Some of this, I am sure, has to do with the influence of the irenic Henry Jessey in the early years of the lates 1630s and early 1640s. Persecution during the regimes of Charles II and James II, when they found themselves in prison with Dissenters of various stripes, also played a role in creating this spirit of catholicity.

 

Whatever the causes one, cannot gainsay the mark of catholicity that is found among these Baptists in the late 17th century (and that despite enormous tensions over certain ecclesial matters like eligibility at the Lord’s Table and hymn-singing). And at the close of the 18th century, one finds it again richly displayed and lived out. Consider Andrew Fuller.

 

His disagreements with High Calvinists like William Button did not prevent him from remaining on good terms with the London minister and enjoying fellowship with him. He was not slow to critique the Sandemanianism of Archibald MacLean but again Fuller and MacLean enjoyed times of rich fellowship. The same is true of Fuller and his friendship with the Arminian New Connexion Baptist leader Dan Taylor. In Scotland he fellowshipped with various Presbyterians and in England prayed with Evangelical stalwarts like John Berridge.

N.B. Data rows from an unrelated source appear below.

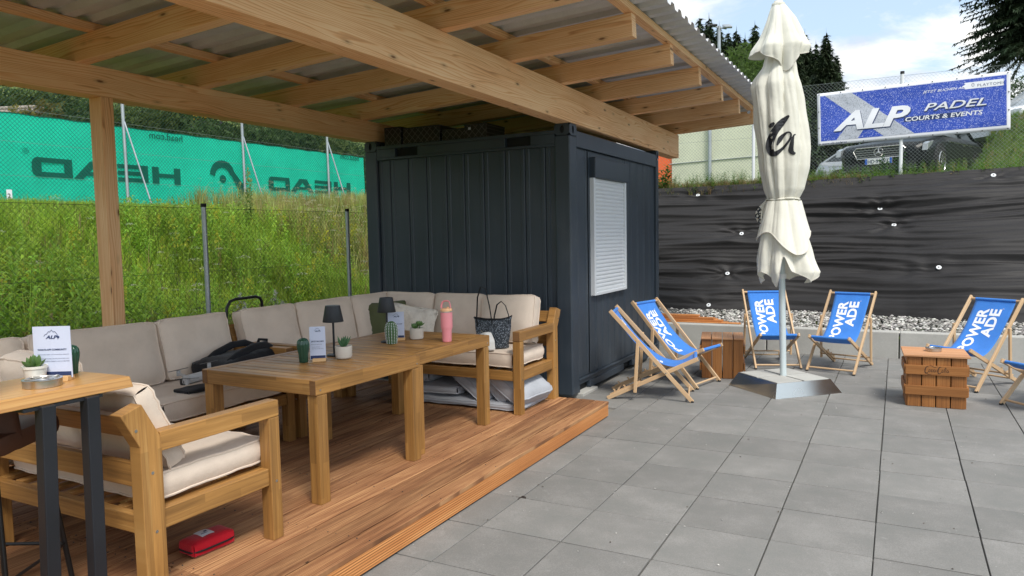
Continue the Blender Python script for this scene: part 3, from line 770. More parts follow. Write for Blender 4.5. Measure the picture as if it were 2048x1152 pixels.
# bottom rail on the window side with a ledge and two fork slots
fork = ((Y0+pd+.02, Y0+pd+.30), (4.25, 4.55))
bs = [bx(X1-.06, X1-.012, Y0+pd, Y1-pd*.55, .105, .16)]
ys = [Y0+pd]+[q for s in fork for q in s]+[Y1-pd*.55]
for i in range(0, len(ys), 2): bs.append(bx(X1-.05, X1-.004, ys[i], ys[i+1], .03, .104))
cpart('bottom_rail', bs)
cpart('sill_lip', [bx(X1-.012, X1+.006, Y0+pd, Y1-pd*.55, .150, .166)])
cpart('fork_slot_shade', [bx(X1-.10, X1-.052, s[0], s[1], .03, .103) for s in fork], 'recess_shade', 0)  # near-black blocks paint the shade inside the fork slots
cpart('roof_panel', [bx(X0+.05, X1-.05, Y0+.05, Y1-.05, zt1-.06, zt1-.05)])
cpart('floor_panel', [bx(X0+.1, X1-.1, Y0+.1, Y1-.1, .05, .15)])
# wall panels: trapezoid steel cassettes, each with a folded edge
def cassette_x(xa, xb, z0, z1):
    b = MB(); y = Y0+.034
    P = [(xa+.002, y+.012), (xa+.010, y), (xa+.045, y), (xa+.051, y+.007), (xb-.051, y+.007), (xb-.046, y), (xb-.012, y), (xb-.006, y+.004), (xb-.001, y+.012)]
    b.prism([(p[0], p[1]) for p in P]+[(xb-.001, y+.04), (xa+.002, y+.04)], (0, 0, z0), (1, 0, 0), (0, 1, 0), (0, 0, z1-z0))
    return b.build('wall_panel', 'steel_paint', ct, world=True)
xs = [X0+pw, -3.005, -2.756, -2.513, -2.254, -2.026, -1.785, -1.53, -1.30, -1.07, X1-pw]
for a, c in zip(xs, xs[1:]): cassette_x(a, c, .17, zt0)
def cassette_y(ya, yb, z0, z1):
    b = MB(); x = X1-.034
    P = [(ya+.001, x-.012), (ya+.008, x), (ya+.035, x), (ya+.04, x-.005), (yb-.04, x-.005), (yb-.035, x), (yb-.008, x), (yb-.001, x-.012)]
    b.prism([(p[1], p[0]) for p in P]+[(x-.04, yb-.001), (x-.04, ya+.001)], (0, 0, z0), (1, 0, 0), (0, 1, 0), (0, 0, z1-z0))
    return b.build('wall_panel', 'steel_paint', ct, world=True)
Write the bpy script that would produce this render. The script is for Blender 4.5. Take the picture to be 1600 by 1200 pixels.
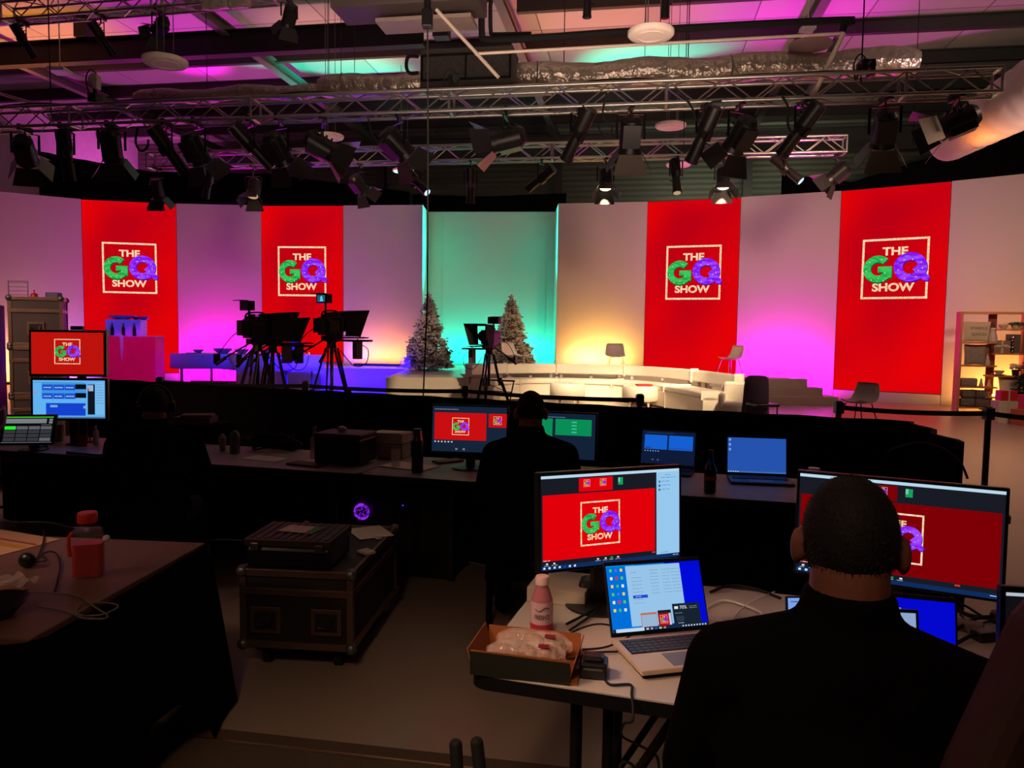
import bpy, math, random
from mathutils import Vector, Matrix, Euler
random.seed(7)
for o in list(bpy.data.objects): bpy.data.objects.remove(o)
SC = bpy.context.scene
COL = SC.collection
PI = math.pi
# ------------------------------------------------------------------ camera
FPX = 1180.0; EYE = 1.65
_p = math.radians(3.88); _r = math.radians(0.75)
CF = Vector((0, math.cos(_p), -math.sin(_p)))
_u0 = Vector((0, math.sin(_p), math.cos(_p)))
CR = Vector((1, 0, 0))*math.cos(_r) + _u0*math.sin(_r)
CU = Vector((-1, 0, 0))*math.sin(_r) + _u0*math.cos(_r)
cam_d = bpy.data.cameras.new('camera'); cam = bpy.data.objects.new('camera', cam_d); COL.objects.link(cam)
cam_d.sensor_width = 36; cam_d.lens = 36*FPX/1600; cam_d.clip_start = .05; cam_d.clip_end = 200
m = Matrix((CR, CU, -CF)).transposed().to_4x4(); m.translation = Vector((0, 0, EYE)); cam.matrix_world = m
SC.camera = cam
def at(px, py, Y):
    d = CF + CR*((px-800)/FPX) + CU*((600-py)/FPX); return Vector((0, 0, EYE)) + d*(Y/d.y)
def onz(px, py, z):
    d = CF + CR*((px-800)/FPX) + CU*((600-py)/FPX); return Vector((0, 0, EYE)) + d*((z-EYE)/d.z)
# the hall's own axes are turned against the camera
TH = math.radians(9.4); HS, HC = math.sin(TH), math.cos(TH)
def HU(u, v, z): return Vector((u*HC+v*HS, -u*HS+v*HC, z))
def at_v(px, py, v):
    d = CF + CR*((px-800)/FPX) + CU*((600-py)/FPX); return Vector((0, 0, EYE)) + d*(v/(d.x*HS+d.y*HC))
# ------------------------------------------------------------------ world and exposure
w = bpy.data.worlds.new('world'); SC.world = w; w.use_nodes = True
w.node_tree.nodes['Background'].inputs[0].default_value = (.35, .3, .3, 1)
w.node_tree.nodes['Background'].inputs[1].default_value = .002
SC.view_settings.view_transform = 'Standard'; SC.view_settings.look = 'None'
SC.view_settings.exposure = 0; SC.view_settings.gamma = 1; SC.view_settings.use_curve_mapping = False
def lin(c):
    return tuple(((x/255)/12.92 if x/255 <= .04045 else ((x/255+.055)/1.055)**2.4) for x in c)
def area(name, loc, target, sx, sy, watts, rgb, spread=180):
    l = bpy.data.lights.new(name, 'AREA'); l.shape = 'RECTANGLE'; l.size = sx; l.size_y = sy; l.energy = watts
    l.color = rgb; l.spread = math.radians(spread)
    o = bpy.data.objects.new(name, l); COL.objects.link(o); o.location = loc
    o.rotation_euler = (Vector(target)-Vector(loc)).to_track_quat('-Z', 'Y').to_euler(); return o
def spot(name, loc, target, watts, rgb, deg, blend=.3, r=.06):
    l = bpy.data.lights.new(name, 'SPOT'); l.energy = watts; l.color = rgb; l.spot_size = math.radians(deg); l.spot_blend = blend
    l.shadow_soft_size = r
    o = bpy.data.objects.new(name, l); COL.objects.link(o); o.location = loc
    o.rotation_euler = (Vector(target)-Vector(loc)).to_track_quat('-Z', 'Y').to_euler(); return o
# set wall corner points (x, y) along the arc, from far left to far right
WALLZ = 5.45
ARC = [onz(px, py, WALLZ) for px, py in [(-80, 292), (127, 311), (275, 318), (408, 321), (536, 321), (661, 320), (872, 318), (1012, 315), (1158, 308), (1315, 298), (1487, 283), (1760, 255)]]
MAG = (1, 0, .85); ORA = (1, .42, .06); TEA = (0, 1, .66); WARM = (1, .72, .42); BLU = (.01, 0, 1)
def uplight(a, b, z, watts, rgb, off=.45, frac=.6, zt=0):
    # a floor batten washing up one panel from a to b
    a = Vector((a.x, a.y, 0)); b = Vector((b.x, b.y, 0)); d = (b-a).normalized(); n = Vector((d.y, -d.x, 0))
    c = (a+b)/2 + n*off; c.z = z
    l = bpy.data.lights.new('batten_light', 'AREA'); l.shape = 'RECTANGLE'; l.size = (b-a).length*frac; l.size_y = .08
    l.energy = watts; l.color = rgb
    o = bpy.data.objects.new('batten_light', l); COL.objects.link(o); o.location = c
    dirv = Vector((0, 0, 1)) - n*.35
    q = dirv.normalized()
    zc = -q; xc = d; yc = zc.cross(xc).normalized(); xc = yc.cross(zc)
    o.rotation_euler = Matrix((xc, yc, zc)).transposed().to_euler()
    return c, d
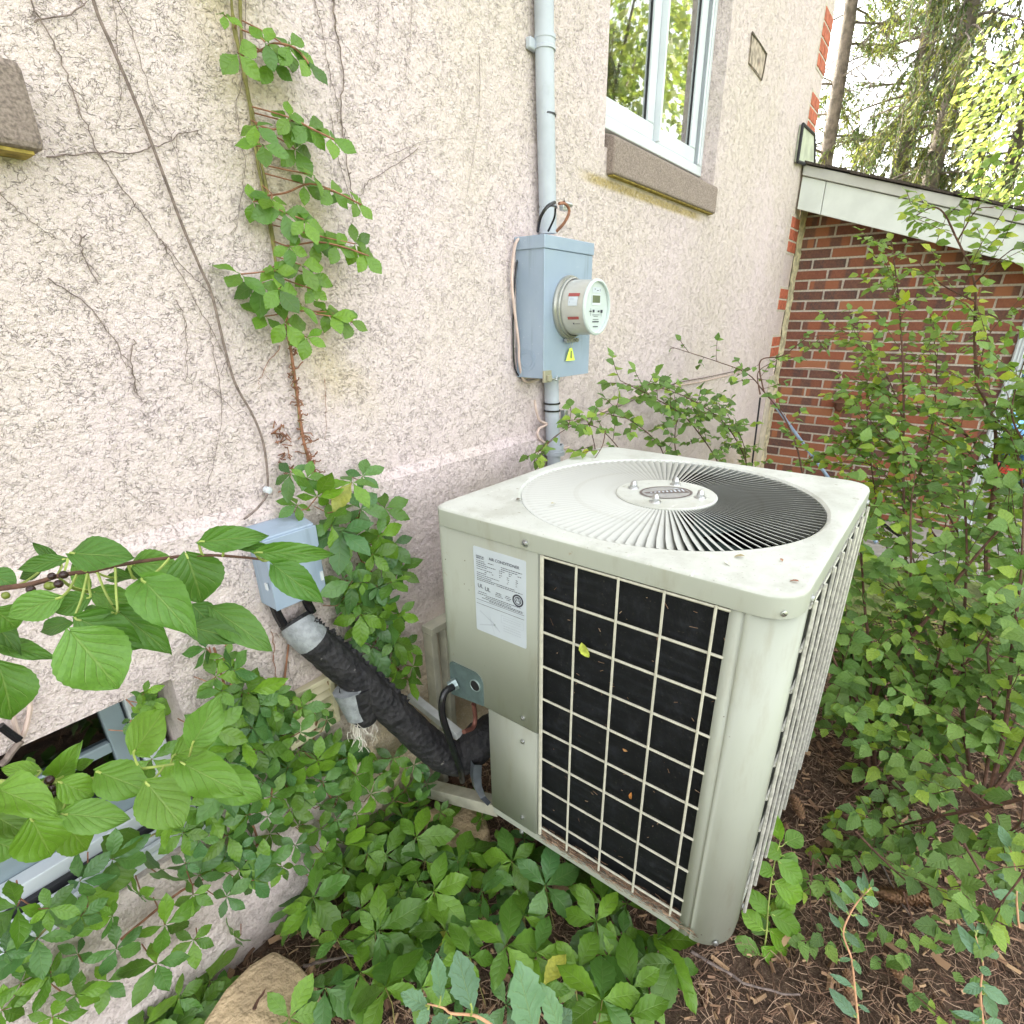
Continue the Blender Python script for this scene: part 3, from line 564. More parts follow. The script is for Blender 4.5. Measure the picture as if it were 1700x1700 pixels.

The same is the case with a number of Particular Baptists in Fuller’s day, men like John Oulton of Liverpool, Anne Dutton, Andrew Gifford the younger, James Hinton of Oxford, Daniel Turner, John Fawcett, John Sutcliff of Olney, and John Ryland Jr and his father of the same name, John Collett Ryland.

 

In our day, we have seen a recovery of the theology of these Fathers from the seventeenth and eighteenth centuries but not this nota of their churchmanship. Reformed Baptists, especially in North America, tend to be fractious individuals who have divided over a variety of issues. Indeed, anyone with a knowledge of the fissiparousness of American Fundamentalism might conclude that modern Reformed Baptists might adhere to Reformed theology per se, but their ethos is drawn from the squabbles of twentieth-century Fundamentalism.

 

When I began to study the Particular Baptist heritage and to sense a call to engage in genuine ressourcement of both the theology and ethos of this tradition, I met a living paragon of this glorious tradition, namely Erroll Hulse. What a remarkable Christian leader and author he was, especially in this area of Christian unity. He played a key role in the publication of my One heart and one soul; John Sutcliff of Olney, his friends and his times and also my Kiffin, Knollys and Keach (1st ed.).  In some ways, Pastor Hulse stamped his vision of Christian unity, especially among Baptists who claim to be within the Reformed camp, upon my soul and thus gave me a profound dissatisfaction with present-day Reformed Baptist practice when it comes to this vital nota of the Church.

 

Oh, that we might preserve the unity of all who love the Lord Jesus in sincerity!